I assume contestants are able to hear other guesses, right? Even the 100th contestant can hear what the first guess was, and whether it was right or wrong?

 

[toor]

I will put my solution in white text so if you want to see it highlight it with your mouse.


First we can all agree that one of situations will happen. Considering only the first 98 people (the ones we are going to save); there will either be an even number of all color hats (ie an even number of blue, green and red), or an even number of 1 color of hats (with the the other 2 colors being represented by an odd number of hats).
If is only one color with an even number, the first two guys call out that color. If all 3 colors have an even number of hats, then the two guys call out different colours.

Now its the 98th guys turn and he knows the how the colors are represented. However because he is missing knowlede of one of the hats (his own) he will see that one color is of a different parity then it should be. Thus he can deduce his color. The 97th guy knows everything but his own at because he knows the 98th hat. and can similarly deduce what color his own hat is.



Hope this isn unintelligible..

 

[The_Mac]

Quote:

Originally Posted by toor I will put my solution in white text so if you want to see it highlight it with your mouse. First we can all agree that one of situations will happen. Considering only the first 98 people (the ones we are going to save); there will either be an even number of all color hats (ie an even number of blue, green and red), or an even number of 1 color of hats (with the the other 2 colors being represented by an odd number of hats). If is only one color with an even number, the first two guys call out that color. If all 3 colors have an even number of hats, then the two guys call out different colours. Now its the 98th guys turn and he knows the how the colors are represented. However because he is missing knowlede of one of the hats (his own) he will see that one color is of a different parity then it should be. Thus he can deduce his color. The 97th guy knows everything but his own at because he knows the 98th hat. and can similarly deduce what color his own hat is. Hope this isn unintelligible..

You can save 99 guaranteed, and have a 1/3 chance at the last one. It's an identical problem to the last one (with two coloured hats) in that it's an error-checking problem, but in a 3-valued system, you still only need a single digit to do the error checking. You only ever need one digit for an error-check.

Let's assign a value to each colour of hat, 0 for red, 1 for green, and 2 for blue. The last man adds the values for each hat he sees in front of him, and then calls out the colour corresponding to the parity bit. for example, if this is the sequence:

R G B R G R G R B G B R G R B B <----Last man in line, does not count his own
it would correspond to
0 1 2 0 1 0 1 0 2 1 2 0 1 0 2 which adds to 111 in trinary (or 13 in decimal). Thus the man at the back of the line will call out GREEN (or 1). He dies.

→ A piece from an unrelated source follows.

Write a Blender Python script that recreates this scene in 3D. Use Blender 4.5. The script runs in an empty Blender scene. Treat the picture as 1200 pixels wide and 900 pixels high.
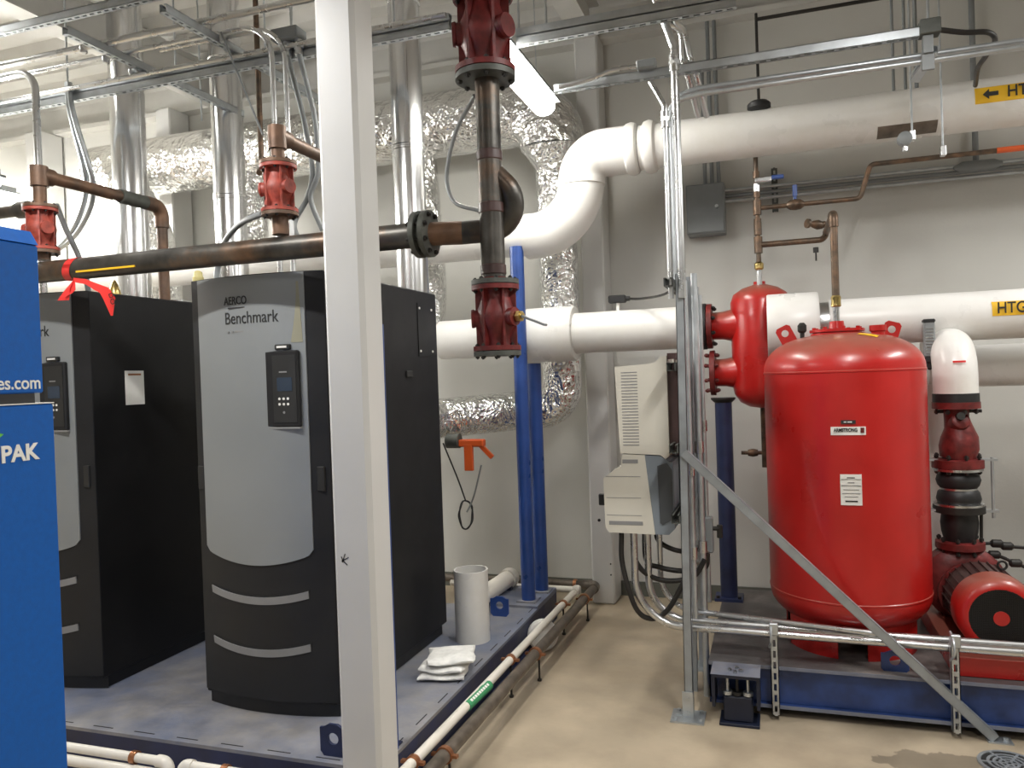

Then, the man in front of him adds up all the hats he can see, and gets 102 (or 11) and knows that since the last numeral for the previous total was 1, he must add 2 to achieve the proper total, and thus says BLUE and saves his own life. The rest of the chain is self-evident.

I'd prefer to sacrifice only one life.

 

[TWIFOSP]

Except that solution assumes an equal distribution of hat color types among the contestants, which was not stated in the problem. It was also not stated that the doling out of the hats is done at random.

Since these conditions were never stated, really the only factor is the law of independant trials. Which would state a given hat in front or in back of you has no bearing on what hat was randomly selected for you.

All things considered, all hats could be green.

So mathmatically, there really is no strategy that can be devised, and the probabily of correct guesses is roughly 1/3rd.

So I'm not sure if this is a trick question, or merely relevant information neccesary to correctly solve the problem was left out. Never assume!

 

[Born2bwire]

The_Mac's solution would still take care of random distributions. In the case of all green, let's assign green to be 0 (for easy addition) and so the sum in front of you is going to be 0, the parity is 0, and so you say "Green." The guy in front sees a total of 0 and says "Green." And so on and so on.

But what I really wanted to post about is that I would like to know what kind of game shows The_Mac watches where the losers die.

EDIT: A better way to think about the parity problems is to start using base 10. If I have a number, say 38561, then the sum of that number is 23. So I say that the parity is 3. Now if you add all the digits but the units digit, you get 22. So the difference between the two sums is 1 and thus you regenerate the units place. And from here you can continue the process to recover the actual number.

 

[Firam]

Quote:

Originally Posted by TWIFOSP Except that solution assumes an equal distribution of hat color types among the contestants, which was not stated in the problem. It was also not stated that the doling out of the hats is done at random. Since these conditions were never stated, really the only factor is the law of independant trials. Which would state a given hat in front or in back of you has no bearing on what hat was randomly selected for you. All things considered, all hats could be green. So mathmatically, there really is no strategy that can be devised, and the probabily of correct guesses is roughly 1/3rd. So I'm not sure if this is a trick question, or merely relevant information neccesary to correctly solve the problem was left out. Never assume!

That is what I thought when I read it. You can only work with the data given you can make no assumtions. People make it too hard.

 

[grawk]

Given a random distribution of colors, I don't think you could do better than 50%. Deciding in advance to work together, every other person says the color of the person in front of him/her.

edit: Tho it does look like the_mac's solution works, in thinking about it.

 

[kyrie]

I think The_Mac got it right...? It should work for whatever random distribution or number of hats.